PERFORMANCE MEASUREMENT AND DISCUSSION
Several times random bytes (data) have been transmitted “between MTU and RTU and/or RTU and MTU”. Master station initial the communication and then send data (bytes) to RTU. Upon message (data) receiving, RTU has been ensuring that all “security services such as authentication, integrity, confidentiality and non-repudiation, achieved successfully” and communication has been done (completed) error free or without any attack. When response has been generated and RTU send the response to MTU. Upon receiving, master station also ensures that “all security services such as authentication, integrity, confidentiality and non-repudiation, achieved successfully” and communication has been done (completed) error free or without any attack. Figure 4 illustrates the communication (normal and abnormal) sequence between MTU and RTU and/or RTU to MTU.
| Fig. 3: | SCADA/DNP3 testbed communication setup |
| Fig. 4: | Normal/abnormal communication (with authentication and confidentiality attacks) |
The security (“security services such as authentication and confidentiality”) has been also verified (tested), upon receiving of message (request/response).
In Fig. 4, state 0_state 12 shows the complete encryption/decryption process, included master station sends request and remote station sends the response. The security services such as “authentication, integrity, confidentiality and non-repudiation”, have been also verified by MTU/RTU upon message (bytes) receiving (request/response).
| Fig. 5: | Normal communication between SCAD/DNP3 nodes |
The performance Fig. 5, show the successful normal communication between master station and remote station or vice versa.
During communication, several time attacks have been launched to intercept the communication and again control on SCADA system. In Fig. 4, state 14__state16 are authentication attacks included guessing shared key, brute force, system/user login/password guessing and DOS that have been launched successfully within communication. “Figure 6 shows the performance (results) during attacker attacks or ratio (%) of authentication attacks that have been successful during communication (with and without using Method1). In Fig. 6a shows the performance (results) with implementation of Method1 while right side representing the performance (results) without implementation of Method1”.
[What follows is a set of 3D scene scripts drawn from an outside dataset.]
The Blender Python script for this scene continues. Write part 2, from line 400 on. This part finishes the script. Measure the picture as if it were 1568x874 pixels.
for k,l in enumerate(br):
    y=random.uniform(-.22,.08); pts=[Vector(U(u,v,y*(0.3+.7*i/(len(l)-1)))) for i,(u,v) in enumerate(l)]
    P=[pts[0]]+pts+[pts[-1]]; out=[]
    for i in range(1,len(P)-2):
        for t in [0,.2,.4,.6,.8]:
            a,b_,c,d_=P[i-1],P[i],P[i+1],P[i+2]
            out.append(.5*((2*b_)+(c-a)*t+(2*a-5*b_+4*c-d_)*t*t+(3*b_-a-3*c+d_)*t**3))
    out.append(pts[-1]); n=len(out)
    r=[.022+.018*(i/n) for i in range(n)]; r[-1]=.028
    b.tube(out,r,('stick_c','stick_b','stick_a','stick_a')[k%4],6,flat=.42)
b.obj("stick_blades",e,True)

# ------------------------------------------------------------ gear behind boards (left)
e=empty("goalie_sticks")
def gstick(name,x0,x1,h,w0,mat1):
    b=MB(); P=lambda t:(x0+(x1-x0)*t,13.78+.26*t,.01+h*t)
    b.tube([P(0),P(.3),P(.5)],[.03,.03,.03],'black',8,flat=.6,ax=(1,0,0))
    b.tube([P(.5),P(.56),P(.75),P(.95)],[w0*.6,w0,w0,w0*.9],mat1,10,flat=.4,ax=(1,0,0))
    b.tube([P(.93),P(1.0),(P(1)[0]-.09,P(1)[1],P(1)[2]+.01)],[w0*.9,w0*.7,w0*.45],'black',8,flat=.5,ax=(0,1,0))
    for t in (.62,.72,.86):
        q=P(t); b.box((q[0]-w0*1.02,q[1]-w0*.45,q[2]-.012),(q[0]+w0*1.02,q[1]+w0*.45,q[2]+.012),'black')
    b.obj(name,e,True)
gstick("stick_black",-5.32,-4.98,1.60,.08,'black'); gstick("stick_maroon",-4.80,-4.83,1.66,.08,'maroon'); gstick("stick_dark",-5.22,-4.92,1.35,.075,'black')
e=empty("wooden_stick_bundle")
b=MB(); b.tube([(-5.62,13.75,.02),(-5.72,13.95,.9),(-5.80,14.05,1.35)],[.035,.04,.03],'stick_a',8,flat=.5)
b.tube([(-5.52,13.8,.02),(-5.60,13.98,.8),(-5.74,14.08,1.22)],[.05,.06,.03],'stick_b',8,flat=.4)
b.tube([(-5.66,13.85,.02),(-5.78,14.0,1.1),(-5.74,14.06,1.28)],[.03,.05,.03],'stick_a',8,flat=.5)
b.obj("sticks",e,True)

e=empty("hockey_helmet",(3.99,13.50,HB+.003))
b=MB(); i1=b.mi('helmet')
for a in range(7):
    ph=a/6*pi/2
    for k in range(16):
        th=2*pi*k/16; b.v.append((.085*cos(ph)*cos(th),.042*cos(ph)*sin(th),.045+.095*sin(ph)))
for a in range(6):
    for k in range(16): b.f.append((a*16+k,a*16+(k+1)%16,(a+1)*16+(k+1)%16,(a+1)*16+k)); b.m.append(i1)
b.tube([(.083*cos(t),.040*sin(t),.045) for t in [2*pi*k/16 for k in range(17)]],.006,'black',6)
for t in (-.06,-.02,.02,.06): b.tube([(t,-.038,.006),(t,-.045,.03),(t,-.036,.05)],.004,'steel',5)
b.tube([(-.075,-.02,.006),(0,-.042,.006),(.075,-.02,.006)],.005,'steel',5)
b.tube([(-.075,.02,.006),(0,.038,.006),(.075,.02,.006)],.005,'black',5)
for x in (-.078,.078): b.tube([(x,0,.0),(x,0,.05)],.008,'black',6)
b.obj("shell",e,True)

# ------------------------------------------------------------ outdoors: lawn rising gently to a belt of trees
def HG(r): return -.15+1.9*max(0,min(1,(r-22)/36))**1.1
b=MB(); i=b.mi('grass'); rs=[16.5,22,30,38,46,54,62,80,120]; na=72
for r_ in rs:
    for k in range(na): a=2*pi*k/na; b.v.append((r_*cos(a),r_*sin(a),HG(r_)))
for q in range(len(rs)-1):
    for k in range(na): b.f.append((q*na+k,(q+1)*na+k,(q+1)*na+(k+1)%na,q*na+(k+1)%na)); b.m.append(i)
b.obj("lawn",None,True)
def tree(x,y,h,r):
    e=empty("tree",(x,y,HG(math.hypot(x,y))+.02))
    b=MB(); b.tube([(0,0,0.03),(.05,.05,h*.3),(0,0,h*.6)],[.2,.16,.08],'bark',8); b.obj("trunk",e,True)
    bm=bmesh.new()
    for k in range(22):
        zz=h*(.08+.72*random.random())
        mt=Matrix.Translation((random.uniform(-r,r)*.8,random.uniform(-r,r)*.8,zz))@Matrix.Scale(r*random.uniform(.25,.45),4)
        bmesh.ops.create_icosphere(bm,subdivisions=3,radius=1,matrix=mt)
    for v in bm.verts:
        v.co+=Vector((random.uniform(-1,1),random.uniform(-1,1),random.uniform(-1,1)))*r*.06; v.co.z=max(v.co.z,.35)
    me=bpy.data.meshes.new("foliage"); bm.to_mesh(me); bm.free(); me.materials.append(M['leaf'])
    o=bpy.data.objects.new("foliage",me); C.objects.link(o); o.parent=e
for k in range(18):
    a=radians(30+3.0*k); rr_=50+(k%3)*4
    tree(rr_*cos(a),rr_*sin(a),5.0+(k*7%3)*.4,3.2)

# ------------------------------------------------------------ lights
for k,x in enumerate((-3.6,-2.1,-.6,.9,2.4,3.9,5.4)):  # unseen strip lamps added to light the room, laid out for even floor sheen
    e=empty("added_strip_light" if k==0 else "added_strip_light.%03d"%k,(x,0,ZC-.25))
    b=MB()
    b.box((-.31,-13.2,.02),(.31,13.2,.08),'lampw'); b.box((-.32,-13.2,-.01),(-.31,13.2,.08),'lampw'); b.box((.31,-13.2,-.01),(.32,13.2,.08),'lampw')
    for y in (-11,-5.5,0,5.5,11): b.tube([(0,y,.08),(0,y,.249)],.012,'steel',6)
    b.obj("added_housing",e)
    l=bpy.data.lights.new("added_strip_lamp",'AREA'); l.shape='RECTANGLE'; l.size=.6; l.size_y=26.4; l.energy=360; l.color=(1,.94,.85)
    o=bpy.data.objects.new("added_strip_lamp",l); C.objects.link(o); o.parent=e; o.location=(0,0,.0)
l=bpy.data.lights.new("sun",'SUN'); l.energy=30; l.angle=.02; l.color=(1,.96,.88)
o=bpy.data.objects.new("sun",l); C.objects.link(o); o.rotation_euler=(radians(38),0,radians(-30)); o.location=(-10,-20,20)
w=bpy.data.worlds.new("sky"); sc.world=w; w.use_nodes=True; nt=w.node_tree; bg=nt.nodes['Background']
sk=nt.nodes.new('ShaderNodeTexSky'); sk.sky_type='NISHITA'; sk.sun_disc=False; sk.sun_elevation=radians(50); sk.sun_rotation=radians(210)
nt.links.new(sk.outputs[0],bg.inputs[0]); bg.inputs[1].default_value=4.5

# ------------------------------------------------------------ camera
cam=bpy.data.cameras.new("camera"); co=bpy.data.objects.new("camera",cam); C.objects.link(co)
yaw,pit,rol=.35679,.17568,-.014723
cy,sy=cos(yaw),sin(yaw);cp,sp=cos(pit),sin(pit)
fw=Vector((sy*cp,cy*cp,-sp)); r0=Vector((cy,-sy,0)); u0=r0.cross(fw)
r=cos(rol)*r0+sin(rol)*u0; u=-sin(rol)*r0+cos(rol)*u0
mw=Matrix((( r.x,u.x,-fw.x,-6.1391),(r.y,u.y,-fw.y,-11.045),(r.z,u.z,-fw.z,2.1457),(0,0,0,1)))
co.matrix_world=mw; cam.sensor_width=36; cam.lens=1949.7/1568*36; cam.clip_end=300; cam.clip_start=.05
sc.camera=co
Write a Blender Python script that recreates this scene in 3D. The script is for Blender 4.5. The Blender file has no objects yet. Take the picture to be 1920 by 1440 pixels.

During communication, critical bytes have been received at state 23 (Fig. 4). At this state, critical bytes mean, bytes may not be transmitted included bytes loss during communication, message or packet incomplete constructed and transmitted, time increased and no feedback from target device. All these scenarios are taken place due to network connection problems or other (no attacker case). If these types of situations happen, then challenge/response solution will deploy on specific bytes which had been loosed during communication, not on whole message. In Fig. 4, the state 40, 41 and 42 are confidentiality attacks included eavesdropping, key cracking and man-in-the-middle which have been launched successfully within communication.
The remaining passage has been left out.